Consequently, it is clear that there is a need to protect image rights in Kenya. In addition to earning image owners much-needed revenue, a robust legal and policy framework would create predictability in how the disputes relating to image rights infringement are adjudicated.

Such a legal framework should include an image rights registration regime. An example of a state that has implemented the registration of image rights is Guernsey, one of the UK Channel Islands, who in 2012 of established the world’s first image rights registry. In doing so, the Guernsey authorities made it possible to, in that country, codify personality and image rights into a fully functioning form by registering them Interestingly, the registry also allows for the registration of a huge range of acts, including gestures, mannerisms and voice files, to name but a few

We are of the view that the Kenyan government should adopt the Guernsey image rights registry model, haps within the ambit of the Kenya Copyright Board or the Kenya Industrial Property Institute.

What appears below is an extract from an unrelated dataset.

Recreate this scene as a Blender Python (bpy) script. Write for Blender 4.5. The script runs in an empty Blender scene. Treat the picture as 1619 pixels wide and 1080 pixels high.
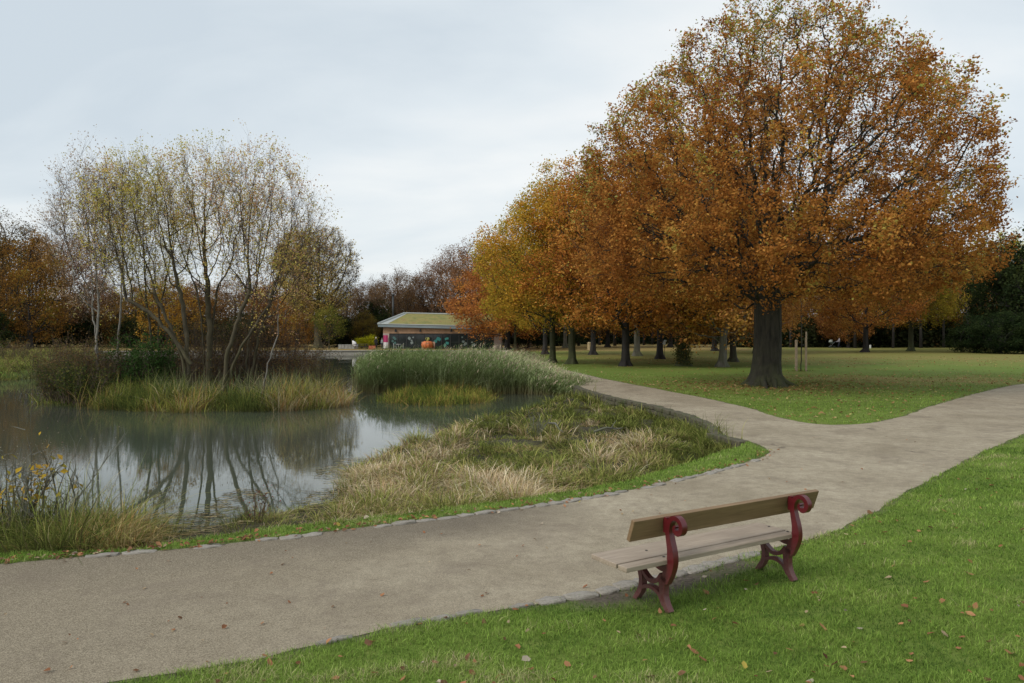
import bpy, bmesh, math, random
import numpy as np
from mathutils import Vector, Matrix

# ------------------------------------------------------------------ camera, world, sun
random.seed(7)
RNG = np.random.default_rng(7)
scene = bpy.context.scene
col = scene.collection
PI = math.pi
H = 2.35          # camera height (m)
F = 1200.0        # focal length in photo pixels
CX, HY = 809.5, 527.0

cam_data = bpy.data.cameras.new("camera")
cam = bpy.data.objects.new("camera", cam_data)
col.objects.link(cam)
cam_data.sensor_width = 36.0
cam_data.lens = F / 1619.0 * 36.0
cam_data.shift_y = -13.0 / 1619.0
cam_data.clip_end = 3000
cam.location = (0, 0, H)
cam.rotation_euler = (PI / 2, 0, 0)
scene.camera = cam

SUN_EL, SUN_AZ = math.radians(38), math.radians(-125)    # azimuth from +Y towards +X
world = bpy.data.worlds.new("World")
scene.world = world
world.use_nodes = True
wn, wl = world.node_tree.nodes, world.node_tree.links
wn.clear()
def W(t, **k):
    n = wn.new(t)
    for a, b in k.items():
        setattr(n, a, b)
    return n
wout = W('ShaderNodeOutputWorld'); wbg = W('ShaderNodeBackground')
sky = W('ShaderNodeTexSky', sky_type='NISHITA', sun_disc=False)
sky.sun_elevation = SUN_EL; sky.sun_rotation = SUN_AZ; sky.air_density = 1.2; sky.dust_density = 2.0
wtc = W('ShaderNodeTexCoord'); wsep = W('ShaderNodeSeparateXYZ')
wl.new(wtc.outputs['Generated'], wsep.inputs[0])
wadd = W('ShaderNodeMath', operation='ADD'); wadd.inputs[1].default_value = 0.22
wmax = W('ShaderNodeMath', operation='MAXIMUM'); wmax.inputs[1].default_value = 0.02
wl.new(wsep.outputs[2], wmax.inputs[0]); wl.new(wmax.outputs[0], wadd.inputs[0])
wdx = W('ShaderNodeMath', operation='DIVIDE'); wdy = W('ShaderNodeMath', operation='DIVIDE')
wl.new(wsep.outputs[0], wdx.inputs[0]); wl.new(wadd.outputs[0], wdx.inputs[1])
wl.new(wsep.outputs[1], wdy.inputs[0]); wl.new(wadd.outputs[0], wdy.inputs[1])
wcomb = W('ShaderNodeCombineXYZ'); wl.new(wdx.outputs[0], wcomb.inputs[0]); wl.new(wdy.outputs[0], wcomb.inputs[1])
wn1 = W('ShaderNodeTexNoise'); wn1.inputs['Scale'].default_value = .95; wn1.inputs['Detail'].default_value = 7
wn1.inputs['Roughness'].default_value = 0.5; wn1.inputs['Distortion'].default_value = 0.35
wmap = W('ShaderNodeMapping'); wmap.inputs['Location'].default_value = (4.1, 2.2, 0); wmap.inputs['Rotation'].default_value = (0, 0, 0.35)
wmap.inputs['Scale'].default_value = (0.85, 1.25, 1)
wl.new(wcomb.outputs[0], wmap.inputs[0]); wl.new(wmap.outputs[0], wn1.inputs['Vector'])
wr = W('ShaderNodeValToRGB')                       # cloud brightness, cool grey to near white
els = wr.color_ramp.elements
els[0].position = 0.36; els[0].color = (4.1, 4.6, 5.0, 1)
els[1].position = 0.66; els[1].color = (5.95, 6.1, 6.1, 1)
e = els.new(0.5); e.color = (5.0, 5.4, 5.65, 1)
wl.new(wn1.outputs[0], wr.inputs[0])
wmix = W('ShaderNodeMix', data_type='RGBA'); wmix.inputs[0].default_value = 0.92
wl.new(sky.outputs[0], wmix.inputs[6]); wl.new(wr.outputs[0], wmix.inputs[7])
wl.new(wmix.outputs[2], wbg.inputs[0]); wbg.inputs[1].default_value = 0.125
wl.new(wbg.outputs[0], wout.inputs[0])

sd = bpy.data.lights.new("sun", 'SUN')
sd.energy = 1.5; sd.angle = math.radians(20); sd.color = (1.0, 0.95, 0.88)
sun = bpy.data.objects.new("sun", sd); col.objects.link(sun)
sdir = Vector((math.sin(SUN_AZ) * math.cos(SUN_EL), math.cos(SUN_AZ) * math.cos(SUN_EL), math.sin(SUN_EL)))
sun.rotation_euler = sdir.to_track_quat('Z', 'Y').to_euler()

scene.view_settings.view_transform = 'Standard'
scene.view_settings.look = 'None'
scene.view_settings.exposure = 0.34
scene.view_settings.gamma = 1.0
scene.view_settings.use_curve_mapping = False
scene.cycles.max_bounces = 6
scene.cycles.diffuse_bounces = 3
scene.cycles.transparent_max_bounces = 8

# ------------------------------------------------------------------ geometry helpers
def U(px, py, z=0.0):
    """photo pixel on a horizontal plane z -> world point"""
    d = F * (H - z) / (py - HY)
    return ((px - CX) / F * d, d, z)
def UD(px, d, z=0.0):
    return ((px - CX) / F * d, d, z)
def poly(pts, z=0.0):
    return np.array([U(a, b, z)[:2] for a, b in pts])

def sdist(P, poly_, closed=True):
    """signed distance (positive inside) of points P (N,2) to polygon"""
    P = np.asarray(P, float); N = len(P)
    if N > 3000 and len(poly_) > 12:
        # work in strips of y and only look at edges near each strip (distances beyond 5 m are not exact)
        o = np.argsort(P[:, 1]); out = np.empty(N)
        A = poly_ if closed else poly_[:-1]; B = np.roll(poly_, -1, 0) if closed else poly_[1:]
        lo = np.minimum(A[:, 1], B[:, 1]); hi = np.maximum(A[:, 1], B[:, 1])
        for ch in np.array_split(o, min(60, N // 1500 + 1)):
            y0, y1 = P[ch, 1].min(), P[ch, 1].max()
            m = (lo < y1 + 5) & (hi > y0 - 5)
            out[ch] = _sd(P[ch], A[m], B[m], closed)
        return out
    A = poly_; B = np.roll(poly_, -1, 0)
    if not closed:
        A = poly_[:-1]; B = poly_[1:]
    return _sd(P, A, B, closed)
def _sd(P, A, B, closed):
    N = len(P)
    best = np.full(N, 400.0); inside = np.zeros(N, bool)
    for a, b in zip(A, B):
        ab = b - a; L = max(ab @ ab, 1e-12)
        t = np.clip(((P - a) @ ab) / L, 0, 1)
        q = P - (a + t[:, None] * ab)
        best = np.minimum(best, (q * q).sum(1))
        if closed:
            c = (a[1] > P[:, 1]) != (b[1] > P[:, 1])
            with np.errstate(divide='ignore', invalid='ignore'):
                xi = (b[0] - a[0]) * (P[:, 1] - a[1]) / (b[1] - a[1] + 1e-18) + a[0]
            inside ^= c & (P[:, 0] < xi)
    d = np.sqrt(best)
    return np.where(inside, d, -d) if closed else d

_K = np.random.default_rng(3)
_kd = [( _K.normal(size=3), _K.uniform(0, 6.28)) for _ in range(60)]
def wob(P, scale, seed=0, octs=3):
    """smooth pseudo noise about 0, std about 0.5"""
    P = np.asarray(P, float)
    if P.shape[1] == 2:
        P = np.c_[P, np.zeros(len(P))]
    out = np.zeros(len(P)); amp = 1.0; s = scale; tot = 0
    for o in range(octs):
        for j in range(5):
            k, ph = _kd[(seed * 7 + o * 5 + j * 3) % 60]
            out += amp * np.sin((P @ k) / s * 2.2 + ph + seed * 1.7 + j)
        tot += amp * amp * 5 * 0.5
        amp *= 0.55; s *= 0.47
    return out / math.sqrt(tot) * 0.5

def jitter_line(pts, step, amp, seed=0):
    out = []
    r = np.random.default_rng(seed)
    n = len(pts)
    for i in range(n):
        a = np.array(pts[i]); b = np.array(pts[(i + 1) % n]); L = np.linalg.norm(b - a)
        k = max(1, min(60, int(L / step)))
        for j in range(k):
            p = a + (b - a) * j / k
            q = np.array([[p[0], p[1]]])
            s = amp * (1 + 0.01 * p[1])
            out.append((p[0] + s * wob(q, 0.8, seed)[0] + r.normal() * s * .25, p[1] + s * wob(q, 0.8, seed + 3)[0] + r.normal() * s * .25))
    return np.array(out)

def smooth_poly(pts, it=2):
    P = np.array(pts)
    for _ in range(it):
        Q = np.roll(P, -1, 0)
        P = np.stack([P * .75 + Q * .25, P * .25 + Q * .75], 1).reshape(-1, 2)
    return P

def mk(name, V, quads=None, tris=None, mat=None, parent=None, smooth=False, colr=None, extra=None, mat2=None, mi=None):
    """one mesh object from numpy arrays"""
    me = bpy.data.meshes.new(name)
    V = np.ascontiguousarray(V, np.float32)
    nq = 0 if quads is None else len(quads); nt = 0 if tris is None else len(tris)
    me.vertices.add(len(V)); me.vertices.foreach_set('co', V.ravel())
    idx = []
    if nq: idx.append(np.asarray(quads, np.int32).ravel())
    if nt: idx.append(np.asarray(tris, np.int32).ravel())
    idx = np.concatenate(idx)
    me.loops.add(len(idx)); me.loops.foreach_set('vertex_index', idx)
    me.polygons.add(nq + nt)
    starts = np.concatenate([np.arange(nq) * 4, nq * 4 + np.arange(nt) * 3]).astype(np.int32)
    me.polygons.foreach_set('loop_start', starts)
    me.polygons.foreach_set('use_smooth', np.full(nq + nt, smooth, bool))
    me.update(calc_edges=True)
    if colr is not None:
        at = me.attributes.new('col', 'FLOAT_COLOR', 'POINT')
        c = np.ones((len(V), 4), np.float32); c[:, :3] = colr
        at.data.foreach_set('color', c.ravel())
    if extra:
        for k, v in extra.items():
            at = me.attributes.new(k, 'FLOAT_COLOR', 'POINT')
            c = np.ones((len(V), 4), np.float32); c[:, :v.shape[1]] = v
            at.data.foreach_set('color', c.ravel())
    if mat: me.materials.append(mat)
    if mat2:
        me.materials.append(mat2); me.polygons.foreach_set('material_index', mi.astype(np.int32))
    o = bpy.data.objects.new(name, me); col.objects.link(o)
    if parent: o.parent = parent
    return o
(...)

In establishing such a registry, the Kenyan government should consider the following  additional reasons for registering image rights:

  1. To place the image rights within a holding structure that can licence these rights as part of a commercial enterprise.
  2. As part of inheritance and legacy planning. Some individuals have companies that hold the rights and receive image-related income as part of their pension planning.
  3. Part of a collective of individuals whose income-related earnings are managed by a club or agent.



From the foregoing, it is clear that image rights are an intangible asset that carry with them economic value. Further, with the rise of influencer marketing, image rights have become an integral part of determining the rates of influencers based on their popularity. Although Courts have resulted into common law torts in determining cases of infringement of image rights, there is a need to legislate on image rights and to provide a registration system as has been done in Guernsey.